::: EXTRACTED MATERIAL :::

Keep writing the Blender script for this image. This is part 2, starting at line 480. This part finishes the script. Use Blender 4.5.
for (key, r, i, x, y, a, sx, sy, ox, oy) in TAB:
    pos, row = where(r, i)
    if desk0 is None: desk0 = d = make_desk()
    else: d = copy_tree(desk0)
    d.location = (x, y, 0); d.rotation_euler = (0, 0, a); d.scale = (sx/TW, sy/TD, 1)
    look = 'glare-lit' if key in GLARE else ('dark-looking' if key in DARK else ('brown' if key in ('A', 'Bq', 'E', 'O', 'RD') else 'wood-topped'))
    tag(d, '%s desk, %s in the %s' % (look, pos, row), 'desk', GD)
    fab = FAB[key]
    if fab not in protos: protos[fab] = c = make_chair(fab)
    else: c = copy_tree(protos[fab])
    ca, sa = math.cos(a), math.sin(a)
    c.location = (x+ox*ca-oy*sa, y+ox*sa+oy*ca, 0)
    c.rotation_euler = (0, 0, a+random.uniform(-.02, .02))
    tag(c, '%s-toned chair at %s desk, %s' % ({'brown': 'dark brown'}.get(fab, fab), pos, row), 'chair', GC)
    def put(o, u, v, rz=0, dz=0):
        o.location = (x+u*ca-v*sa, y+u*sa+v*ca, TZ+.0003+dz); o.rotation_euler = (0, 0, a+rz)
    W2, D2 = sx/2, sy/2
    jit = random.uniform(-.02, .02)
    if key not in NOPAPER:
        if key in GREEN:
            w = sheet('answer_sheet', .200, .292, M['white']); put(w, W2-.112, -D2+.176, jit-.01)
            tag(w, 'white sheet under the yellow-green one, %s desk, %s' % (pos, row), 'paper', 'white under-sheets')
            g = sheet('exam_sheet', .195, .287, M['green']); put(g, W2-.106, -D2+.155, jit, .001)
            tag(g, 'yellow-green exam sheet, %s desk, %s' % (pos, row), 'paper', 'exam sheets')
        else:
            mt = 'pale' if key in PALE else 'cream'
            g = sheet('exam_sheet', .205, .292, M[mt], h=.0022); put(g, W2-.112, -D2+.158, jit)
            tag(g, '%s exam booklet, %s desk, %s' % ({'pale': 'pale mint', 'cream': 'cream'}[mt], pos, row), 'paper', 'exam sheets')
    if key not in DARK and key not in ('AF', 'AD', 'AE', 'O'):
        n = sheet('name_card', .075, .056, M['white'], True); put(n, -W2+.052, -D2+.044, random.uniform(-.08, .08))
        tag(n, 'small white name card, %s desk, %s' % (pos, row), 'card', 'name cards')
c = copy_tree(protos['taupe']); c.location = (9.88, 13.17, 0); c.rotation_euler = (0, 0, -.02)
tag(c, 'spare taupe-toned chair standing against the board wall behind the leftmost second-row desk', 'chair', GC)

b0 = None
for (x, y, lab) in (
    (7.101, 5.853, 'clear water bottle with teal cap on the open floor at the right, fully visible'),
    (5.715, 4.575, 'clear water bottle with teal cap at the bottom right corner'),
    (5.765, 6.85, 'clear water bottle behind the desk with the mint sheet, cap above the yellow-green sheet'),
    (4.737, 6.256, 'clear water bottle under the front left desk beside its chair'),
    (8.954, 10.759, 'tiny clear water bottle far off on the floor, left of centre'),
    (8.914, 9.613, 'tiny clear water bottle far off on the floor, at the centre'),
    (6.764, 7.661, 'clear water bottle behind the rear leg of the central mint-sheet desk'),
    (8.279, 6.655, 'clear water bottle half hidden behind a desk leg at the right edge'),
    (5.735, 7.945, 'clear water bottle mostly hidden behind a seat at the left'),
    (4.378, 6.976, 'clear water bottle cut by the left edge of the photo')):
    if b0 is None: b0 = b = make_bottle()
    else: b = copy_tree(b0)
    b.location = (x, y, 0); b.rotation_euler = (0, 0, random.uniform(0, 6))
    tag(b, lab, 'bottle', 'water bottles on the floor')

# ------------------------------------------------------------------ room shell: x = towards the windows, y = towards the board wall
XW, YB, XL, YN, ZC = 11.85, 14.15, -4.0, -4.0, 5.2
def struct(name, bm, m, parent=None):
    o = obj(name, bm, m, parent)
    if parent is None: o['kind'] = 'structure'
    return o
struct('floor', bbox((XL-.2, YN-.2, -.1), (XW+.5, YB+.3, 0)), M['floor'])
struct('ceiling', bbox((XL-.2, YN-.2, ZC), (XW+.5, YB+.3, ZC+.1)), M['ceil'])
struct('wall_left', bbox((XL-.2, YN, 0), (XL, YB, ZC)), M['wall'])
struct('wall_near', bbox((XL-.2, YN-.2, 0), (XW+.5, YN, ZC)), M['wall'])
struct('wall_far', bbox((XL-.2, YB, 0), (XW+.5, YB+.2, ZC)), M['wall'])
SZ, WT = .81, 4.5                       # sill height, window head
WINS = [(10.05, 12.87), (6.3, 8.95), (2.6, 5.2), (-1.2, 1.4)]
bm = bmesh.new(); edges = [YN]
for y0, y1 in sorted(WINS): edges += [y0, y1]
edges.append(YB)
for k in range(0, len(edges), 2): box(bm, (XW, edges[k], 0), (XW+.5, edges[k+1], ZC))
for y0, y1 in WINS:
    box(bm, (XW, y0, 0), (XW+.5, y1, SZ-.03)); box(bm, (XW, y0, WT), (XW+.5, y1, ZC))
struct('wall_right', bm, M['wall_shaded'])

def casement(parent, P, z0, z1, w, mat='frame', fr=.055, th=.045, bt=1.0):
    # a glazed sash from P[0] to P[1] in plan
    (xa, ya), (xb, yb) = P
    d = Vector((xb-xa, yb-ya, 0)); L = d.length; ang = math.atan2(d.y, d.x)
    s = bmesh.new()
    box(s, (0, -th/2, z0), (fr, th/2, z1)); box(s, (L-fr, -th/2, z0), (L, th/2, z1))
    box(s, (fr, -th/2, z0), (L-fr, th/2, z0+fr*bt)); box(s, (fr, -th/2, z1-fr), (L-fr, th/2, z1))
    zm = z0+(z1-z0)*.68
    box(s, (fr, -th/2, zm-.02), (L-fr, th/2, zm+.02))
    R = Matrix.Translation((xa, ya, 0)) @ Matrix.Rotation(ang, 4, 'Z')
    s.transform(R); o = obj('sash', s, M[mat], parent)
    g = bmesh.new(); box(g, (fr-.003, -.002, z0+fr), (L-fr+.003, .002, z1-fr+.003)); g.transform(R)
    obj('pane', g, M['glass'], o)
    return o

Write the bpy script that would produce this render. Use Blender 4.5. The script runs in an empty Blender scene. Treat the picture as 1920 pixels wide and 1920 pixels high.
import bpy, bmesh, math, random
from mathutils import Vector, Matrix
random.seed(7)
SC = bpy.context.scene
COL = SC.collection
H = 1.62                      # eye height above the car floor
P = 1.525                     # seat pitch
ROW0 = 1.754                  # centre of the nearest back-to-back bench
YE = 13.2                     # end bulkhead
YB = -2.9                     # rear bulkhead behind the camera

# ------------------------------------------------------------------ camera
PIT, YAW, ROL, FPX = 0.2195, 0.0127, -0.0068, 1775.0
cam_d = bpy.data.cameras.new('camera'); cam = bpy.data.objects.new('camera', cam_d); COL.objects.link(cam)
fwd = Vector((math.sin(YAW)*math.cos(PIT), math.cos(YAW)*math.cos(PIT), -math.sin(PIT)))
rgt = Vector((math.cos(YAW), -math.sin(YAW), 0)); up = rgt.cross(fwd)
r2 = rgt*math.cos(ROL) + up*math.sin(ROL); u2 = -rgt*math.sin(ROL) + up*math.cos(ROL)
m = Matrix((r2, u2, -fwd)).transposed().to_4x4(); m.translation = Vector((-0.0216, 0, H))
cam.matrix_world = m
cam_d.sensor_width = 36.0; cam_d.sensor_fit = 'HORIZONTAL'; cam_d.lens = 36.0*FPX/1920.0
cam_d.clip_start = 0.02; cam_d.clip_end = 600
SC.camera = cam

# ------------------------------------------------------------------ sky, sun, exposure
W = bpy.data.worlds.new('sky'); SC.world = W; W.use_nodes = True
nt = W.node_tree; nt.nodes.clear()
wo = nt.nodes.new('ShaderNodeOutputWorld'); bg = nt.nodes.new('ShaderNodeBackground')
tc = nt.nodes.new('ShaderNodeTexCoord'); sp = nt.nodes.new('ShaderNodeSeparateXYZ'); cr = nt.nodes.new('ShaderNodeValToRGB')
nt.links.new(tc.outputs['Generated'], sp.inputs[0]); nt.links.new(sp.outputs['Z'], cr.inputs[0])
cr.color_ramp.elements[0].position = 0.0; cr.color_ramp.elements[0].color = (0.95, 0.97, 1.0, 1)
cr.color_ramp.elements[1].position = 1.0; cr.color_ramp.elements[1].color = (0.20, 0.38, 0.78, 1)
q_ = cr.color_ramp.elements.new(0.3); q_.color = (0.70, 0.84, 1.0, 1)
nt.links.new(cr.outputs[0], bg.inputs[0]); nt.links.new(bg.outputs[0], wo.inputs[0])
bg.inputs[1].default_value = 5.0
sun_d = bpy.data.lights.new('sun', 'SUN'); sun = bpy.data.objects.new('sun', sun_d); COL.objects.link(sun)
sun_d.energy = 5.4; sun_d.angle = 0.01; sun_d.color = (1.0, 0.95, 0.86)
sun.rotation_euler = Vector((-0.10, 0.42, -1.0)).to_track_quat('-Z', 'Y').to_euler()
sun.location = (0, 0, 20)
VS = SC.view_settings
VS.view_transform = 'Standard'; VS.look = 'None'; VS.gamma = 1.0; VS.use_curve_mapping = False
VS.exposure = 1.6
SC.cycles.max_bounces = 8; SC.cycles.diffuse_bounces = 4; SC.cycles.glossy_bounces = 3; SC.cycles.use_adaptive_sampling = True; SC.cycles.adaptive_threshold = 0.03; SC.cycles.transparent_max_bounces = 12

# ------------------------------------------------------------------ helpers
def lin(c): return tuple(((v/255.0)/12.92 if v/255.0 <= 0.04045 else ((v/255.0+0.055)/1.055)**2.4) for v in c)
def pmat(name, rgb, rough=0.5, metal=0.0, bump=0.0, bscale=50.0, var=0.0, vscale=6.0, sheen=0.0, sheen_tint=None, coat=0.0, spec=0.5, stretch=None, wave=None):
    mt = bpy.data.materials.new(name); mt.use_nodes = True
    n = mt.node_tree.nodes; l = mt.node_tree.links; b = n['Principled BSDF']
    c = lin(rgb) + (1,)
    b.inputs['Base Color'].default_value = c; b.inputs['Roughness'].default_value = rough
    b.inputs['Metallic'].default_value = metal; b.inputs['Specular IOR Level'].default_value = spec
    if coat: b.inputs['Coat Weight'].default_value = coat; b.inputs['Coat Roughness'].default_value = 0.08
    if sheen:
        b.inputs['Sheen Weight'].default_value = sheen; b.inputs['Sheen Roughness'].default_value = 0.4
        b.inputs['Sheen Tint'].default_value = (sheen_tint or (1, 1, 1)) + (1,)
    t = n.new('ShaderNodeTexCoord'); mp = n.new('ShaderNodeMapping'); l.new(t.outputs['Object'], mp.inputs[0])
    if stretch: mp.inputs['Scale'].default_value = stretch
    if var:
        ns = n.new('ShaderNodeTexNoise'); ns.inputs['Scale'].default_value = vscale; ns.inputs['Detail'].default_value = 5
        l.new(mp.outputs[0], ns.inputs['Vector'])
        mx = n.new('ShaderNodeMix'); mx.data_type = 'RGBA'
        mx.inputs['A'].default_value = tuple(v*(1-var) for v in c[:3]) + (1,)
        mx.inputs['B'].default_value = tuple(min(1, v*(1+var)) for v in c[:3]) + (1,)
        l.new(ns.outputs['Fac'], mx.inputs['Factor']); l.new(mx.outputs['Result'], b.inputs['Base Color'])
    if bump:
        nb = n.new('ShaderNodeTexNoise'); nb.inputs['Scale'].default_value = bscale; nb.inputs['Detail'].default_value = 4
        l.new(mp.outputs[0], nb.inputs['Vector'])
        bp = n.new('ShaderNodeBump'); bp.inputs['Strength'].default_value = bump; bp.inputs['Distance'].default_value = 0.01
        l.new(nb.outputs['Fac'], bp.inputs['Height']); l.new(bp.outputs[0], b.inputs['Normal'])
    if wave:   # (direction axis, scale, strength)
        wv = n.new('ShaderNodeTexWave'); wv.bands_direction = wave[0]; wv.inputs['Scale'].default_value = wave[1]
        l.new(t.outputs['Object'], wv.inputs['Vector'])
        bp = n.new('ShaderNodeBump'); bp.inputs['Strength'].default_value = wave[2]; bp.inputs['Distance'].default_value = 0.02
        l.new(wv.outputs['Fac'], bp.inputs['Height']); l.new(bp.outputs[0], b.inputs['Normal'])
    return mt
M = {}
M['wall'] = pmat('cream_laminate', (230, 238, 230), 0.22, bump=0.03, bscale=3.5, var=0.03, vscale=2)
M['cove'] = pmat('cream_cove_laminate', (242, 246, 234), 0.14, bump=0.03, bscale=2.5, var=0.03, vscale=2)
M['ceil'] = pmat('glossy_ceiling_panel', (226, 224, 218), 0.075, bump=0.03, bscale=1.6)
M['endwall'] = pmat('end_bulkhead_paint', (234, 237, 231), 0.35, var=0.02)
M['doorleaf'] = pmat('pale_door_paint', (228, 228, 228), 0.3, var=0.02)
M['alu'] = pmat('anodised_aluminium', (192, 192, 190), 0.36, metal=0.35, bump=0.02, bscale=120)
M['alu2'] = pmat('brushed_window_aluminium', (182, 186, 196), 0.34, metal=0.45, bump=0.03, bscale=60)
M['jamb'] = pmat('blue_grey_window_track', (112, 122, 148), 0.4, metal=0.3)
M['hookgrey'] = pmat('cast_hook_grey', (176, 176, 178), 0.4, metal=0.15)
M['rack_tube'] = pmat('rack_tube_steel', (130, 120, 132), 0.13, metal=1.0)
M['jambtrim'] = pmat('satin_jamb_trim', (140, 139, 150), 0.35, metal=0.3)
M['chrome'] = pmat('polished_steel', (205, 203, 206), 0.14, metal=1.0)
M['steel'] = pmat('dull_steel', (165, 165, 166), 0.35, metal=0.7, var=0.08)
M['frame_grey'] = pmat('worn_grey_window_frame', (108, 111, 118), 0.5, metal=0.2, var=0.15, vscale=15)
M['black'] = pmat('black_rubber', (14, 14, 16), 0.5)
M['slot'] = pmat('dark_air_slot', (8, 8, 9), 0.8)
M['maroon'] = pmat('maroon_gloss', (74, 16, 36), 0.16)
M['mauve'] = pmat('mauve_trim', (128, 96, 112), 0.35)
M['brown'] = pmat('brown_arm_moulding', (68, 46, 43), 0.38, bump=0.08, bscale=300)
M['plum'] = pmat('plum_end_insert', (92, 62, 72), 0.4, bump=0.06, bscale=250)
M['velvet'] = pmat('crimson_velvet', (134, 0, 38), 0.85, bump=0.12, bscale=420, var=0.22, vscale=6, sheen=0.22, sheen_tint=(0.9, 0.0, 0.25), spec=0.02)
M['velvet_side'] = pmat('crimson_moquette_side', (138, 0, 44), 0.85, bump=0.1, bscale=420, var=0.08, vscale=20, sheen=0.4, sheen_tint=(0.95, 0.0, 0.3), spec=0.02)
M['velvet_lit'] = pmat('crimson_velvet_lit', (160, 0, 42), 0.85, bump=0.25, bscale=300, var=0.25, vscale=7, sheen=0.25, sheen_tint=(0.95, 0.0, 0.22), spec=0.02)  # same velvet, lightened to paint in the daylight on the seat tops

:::

Begin at the line that has "Write the bpy"; stop after the line that has "SC.camera = cam". Copy every line in that span exactly.

Write the bpy script that would produce this render. Use Blender 4.5. The script runs in an empty Blender scene. Treat the picture as 1920 pixels wide and 1920 pixels high.
import bpy, bmesh, math, random
from mathutils import Vector, Matrix
random.seed(7)
SC = bpy.context.scene
COL = SC.collection
H = 1.62                      # eye height above the car floor
P = 1.525                     # seat pitch
ROW0 = 1.754                  # centre of the nearest back-to-back bench
YE = 13.2                     # end bulkhead
YB = -2.9                     # rear bulkhead behind the camera

# ------------------------------------------------------------------ camera
PIT, YAW, ROL, FPX = 0.2195, 0.0127, -0.0068, 1775.0
cam_d = bpy.data.cameras.new('camera'); cam = bpy.data.objects.new('camera', cam_d); COL.objects.link(cam)
fwd = Vector((math.sin(YAW)*math.cos(PIT), math.cos(YAW)*math.cos(PIT), -math.sin(PIT)))
rgt = Vector((math.cos(YAW), -math.sin(YAW), 0)); up = rgt.cross(fwd)
r2 = rgt*math.cos(ROL) + up*math.sin(ROL); u2 = -rgt*math.sin(ROL) + up*math.cos(ROL)
m = Matrix((r2, u2, -fwd)).transposed().to_4x4(); m.translation = Vector((-0.0216, 0, H))
cam.matrix_world = m
cam_d.sensor_width = 36.0; cam_d.sensor_fit = 'HORIZONTAL'; cam_d.lens = 36.0*FPX/1920.0
cam_d.clip_start = 0.02; cam_d.clip_end = 600
SC.camera = cam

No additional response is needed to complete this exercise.